While reviewing your estate planning documents, the occasion may arise when a change must be made to a will. The question is, how does one alter a valid will?
When one wants to change their already drafted will, it can be done through a couple of pathways including: adding another aspect to the will, taking out a part of the will, or revoking the whole will. Once the initial will is drafted, it should be periodically amended to keep up with one's accumulation or depletion of assets and changing relationships, etc. Life is not static, so it only makes sense to go over a will every so often through the stages of life as long as one is of the proper age and sound mind.

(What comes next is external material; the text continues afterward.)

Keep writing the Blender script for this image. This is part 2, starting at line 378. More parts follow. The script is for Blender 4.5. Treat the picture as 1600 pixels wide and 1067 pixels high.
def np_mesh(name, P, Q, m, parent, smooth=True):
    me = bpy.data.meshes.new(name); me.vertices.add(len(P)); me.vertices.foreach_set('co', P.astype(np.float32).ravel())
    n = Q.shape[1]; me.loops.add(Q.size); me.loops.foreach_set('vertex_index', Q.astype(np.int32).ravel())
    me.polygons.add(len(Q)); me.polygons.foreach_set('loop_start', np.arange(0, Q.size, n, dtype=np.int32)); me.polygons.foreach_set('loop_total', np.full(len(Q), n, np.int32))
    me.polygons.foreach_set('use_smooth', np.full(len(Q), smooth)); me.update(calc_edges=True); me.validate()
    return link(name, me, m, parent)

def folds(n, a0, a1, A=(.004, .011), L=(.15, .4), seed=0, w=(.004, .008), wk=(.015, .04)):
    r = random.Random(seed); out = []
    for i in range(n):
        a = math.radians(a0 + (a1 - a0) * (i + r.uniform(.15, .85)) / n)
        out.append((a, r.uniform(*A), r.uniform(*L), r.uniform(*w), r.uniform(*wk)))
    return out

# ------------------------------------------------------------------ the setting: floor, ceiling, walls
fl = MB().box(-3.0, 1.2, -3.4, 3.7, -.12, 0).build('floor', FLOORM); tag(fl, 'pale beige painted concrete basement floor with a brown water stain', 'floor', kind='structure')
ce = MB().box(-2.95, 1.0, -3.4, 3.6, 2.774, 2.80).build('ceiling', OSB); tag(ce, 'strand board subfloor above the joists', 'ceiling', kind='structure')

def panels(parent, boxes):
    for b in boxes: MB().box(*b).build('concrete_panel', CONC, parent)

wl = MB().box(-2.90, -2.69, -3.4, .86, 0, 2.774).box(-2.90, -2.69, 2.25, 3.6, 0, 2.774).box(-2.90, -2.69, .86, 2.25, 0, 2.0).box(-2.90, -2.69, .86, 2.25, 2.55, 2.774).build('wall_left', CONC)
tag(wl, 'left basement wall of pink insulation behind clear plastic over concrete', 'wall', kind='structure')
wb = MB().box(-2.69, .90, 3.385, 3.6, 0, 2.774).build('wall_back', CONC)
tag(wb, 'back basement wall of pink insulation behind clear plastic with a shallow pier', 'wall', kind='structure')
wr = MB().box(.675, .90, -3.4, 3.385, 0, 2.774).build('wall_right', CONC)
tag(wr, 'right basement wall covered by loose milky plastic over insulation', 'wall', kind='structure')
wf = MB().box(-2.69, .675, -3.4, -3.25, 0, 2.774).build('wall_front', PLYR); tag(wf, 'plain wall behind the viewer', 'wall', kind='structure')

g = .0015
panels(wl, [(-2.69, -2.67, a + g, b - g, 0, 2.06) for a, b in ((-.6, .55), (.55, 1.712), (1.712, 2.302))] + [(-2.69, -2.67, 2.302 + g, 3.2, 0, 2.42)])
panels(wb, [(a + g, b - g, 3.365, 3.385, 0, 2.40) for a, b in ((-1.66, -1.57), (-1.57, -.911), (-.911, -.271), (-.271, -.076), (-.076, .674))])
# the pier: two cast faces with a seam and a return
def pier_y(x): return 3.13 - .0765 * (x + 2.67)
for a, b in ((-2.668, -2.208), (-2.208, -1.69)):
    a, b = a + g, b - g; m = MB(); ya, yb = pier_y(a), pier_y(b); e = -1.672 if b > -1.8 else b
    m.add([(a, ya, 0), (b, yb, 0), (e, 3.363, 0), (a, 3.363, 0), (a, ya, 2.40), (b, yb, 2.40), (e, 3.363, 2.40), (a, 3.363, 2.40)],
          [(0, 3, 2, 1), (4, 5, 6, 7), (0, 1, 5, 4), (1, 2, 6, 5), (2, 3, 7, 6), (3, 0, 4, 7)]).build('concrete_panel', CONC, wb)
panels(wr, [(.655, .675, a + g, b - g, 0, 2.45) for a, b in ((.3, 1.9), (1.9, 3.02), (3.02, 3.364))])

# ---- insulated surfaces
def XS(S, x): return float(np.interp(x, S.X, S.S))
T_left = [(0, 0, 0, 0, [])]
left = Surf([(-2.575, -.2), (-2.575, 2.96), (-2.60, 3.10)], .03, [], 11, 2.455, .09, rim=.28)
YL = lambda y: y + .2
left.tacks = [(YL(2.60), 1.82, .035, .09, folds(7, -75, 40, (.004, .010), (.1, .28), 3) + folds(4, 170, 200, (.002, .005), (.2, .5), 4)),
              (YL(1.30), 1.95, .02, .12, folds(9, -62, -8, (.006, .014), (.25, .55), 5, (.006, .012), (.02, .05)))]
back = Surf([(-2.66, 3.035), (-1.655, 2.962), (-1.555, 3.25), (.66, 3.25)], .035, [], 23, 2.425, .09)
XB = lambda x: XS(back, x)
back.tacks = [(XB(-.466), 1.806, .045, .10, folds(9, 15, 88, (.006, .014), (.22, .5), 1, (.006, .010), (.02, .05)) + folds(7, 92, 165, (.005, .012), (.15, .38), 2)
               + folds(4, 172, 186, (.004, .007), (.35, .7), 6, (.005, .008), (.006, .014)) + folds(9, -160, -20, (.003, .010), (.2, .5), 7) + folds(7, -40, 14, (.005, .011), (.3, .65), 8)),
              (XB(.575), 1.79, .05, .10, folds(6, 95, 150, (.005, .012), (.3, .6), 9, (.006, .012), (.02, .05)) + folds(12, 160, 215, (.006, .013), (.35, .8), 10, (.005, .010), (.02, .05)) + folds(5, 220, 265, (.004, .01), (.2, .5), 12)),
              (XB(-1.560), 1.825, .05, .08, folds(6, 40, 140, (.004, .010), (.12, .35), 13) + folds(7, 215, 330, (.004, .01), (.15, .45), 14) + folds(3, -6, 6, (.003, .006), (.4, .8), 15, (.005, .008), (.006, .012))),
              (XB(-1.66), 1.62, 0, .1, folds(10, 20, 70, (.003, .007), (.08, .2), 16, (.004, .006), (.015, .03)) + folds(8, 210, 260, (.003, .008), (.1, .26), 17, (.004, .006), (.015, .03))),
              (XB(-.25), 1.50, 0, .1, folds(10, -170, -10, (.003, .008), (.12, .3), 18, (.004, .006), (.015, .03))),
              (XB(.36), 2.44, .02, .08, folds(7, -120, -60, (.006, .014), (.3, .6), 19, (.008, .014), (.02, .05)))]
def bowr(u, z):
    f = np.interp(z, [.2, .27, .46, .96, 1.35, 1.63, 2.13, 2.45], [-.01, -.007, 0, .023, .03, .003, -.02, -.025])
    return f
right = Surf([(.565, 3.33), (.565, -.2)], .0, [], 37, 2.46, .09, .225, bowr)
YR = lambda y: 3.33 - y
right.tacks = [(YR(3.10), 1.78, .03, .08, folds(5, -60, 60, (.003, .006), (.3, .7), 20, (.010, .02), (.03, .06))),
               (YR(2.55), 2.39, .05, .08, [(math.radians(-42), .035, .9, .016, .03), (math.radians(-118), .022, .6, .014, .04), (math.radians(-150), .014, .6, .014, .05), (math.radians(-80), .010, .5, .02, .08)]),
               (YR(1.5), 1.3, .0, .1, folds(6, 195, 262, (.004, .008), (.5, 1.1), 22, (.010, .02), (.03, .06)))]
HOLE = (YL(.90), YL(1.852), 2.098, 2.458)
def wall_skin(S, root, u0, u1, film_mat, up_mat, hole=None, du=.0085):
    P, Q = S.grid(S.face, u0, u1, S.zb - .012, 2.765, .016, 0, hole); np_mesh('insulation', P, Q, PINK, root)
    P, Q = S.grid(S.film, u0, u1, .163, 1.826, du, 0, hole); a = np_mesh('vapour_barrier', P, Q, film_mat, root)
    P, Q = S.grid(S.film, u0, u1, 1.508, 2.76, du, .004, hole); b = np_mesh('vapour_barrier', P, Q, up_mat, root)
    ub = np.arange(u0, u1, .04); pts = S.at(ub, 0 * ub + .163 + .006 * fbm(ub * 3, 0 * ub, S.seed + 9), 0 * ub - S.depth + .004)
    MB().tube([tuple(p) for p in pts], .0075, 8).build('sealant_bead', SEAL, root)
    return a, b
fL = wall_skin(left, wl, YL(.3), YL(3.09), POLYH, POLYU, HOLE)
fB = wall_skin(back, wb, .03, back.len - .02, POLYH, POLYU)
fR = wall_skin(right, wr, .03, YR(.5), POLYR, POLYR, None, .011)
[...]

An addition or supplement to an already written will is called a codicil. The writing of a codicil has the same rules as does drafting a will: the statutory regulations along with being the proper age and having a sound mind. Codicils are a dated method of adding to a will, but they worked back in the pre-computer days as a result of not being able to quickly copy and paste. One would have to type-write over the whole to make the addition, so a codicil avoided the time consuming work. In rare situations, provisions of a will can be crossed out and other provisions written in their place, but this rarely works as a result of it being hard to prove that the cross outs and additions are the testator's doing and must be as a result of the testator's intent. When looking at a revocation of a will, there are three avenues to take to do so: by actually revoking the will, by the law revoking the will, and by a subsequent writing revoking the will. Actually, physically revoking a will can happen through methods of obliterating the document, so that it can no longer be used. The law on the other hand can also revoke a will through avenues such as getting remarried or getting divorced. With the remarriage, it is likely that beneficiaries of certain assets have to be shifted to make room for the new spouse. On the other hand, in a divorce situation, most likely one would not want to give all their assets to their ex-spouse, so some shifting would have to occur there too. The most obvious way to revoke an existing will is to write up a new one with the statutory regulations abided by. If a new, valid will is made, then the other one is void after recording of the new will.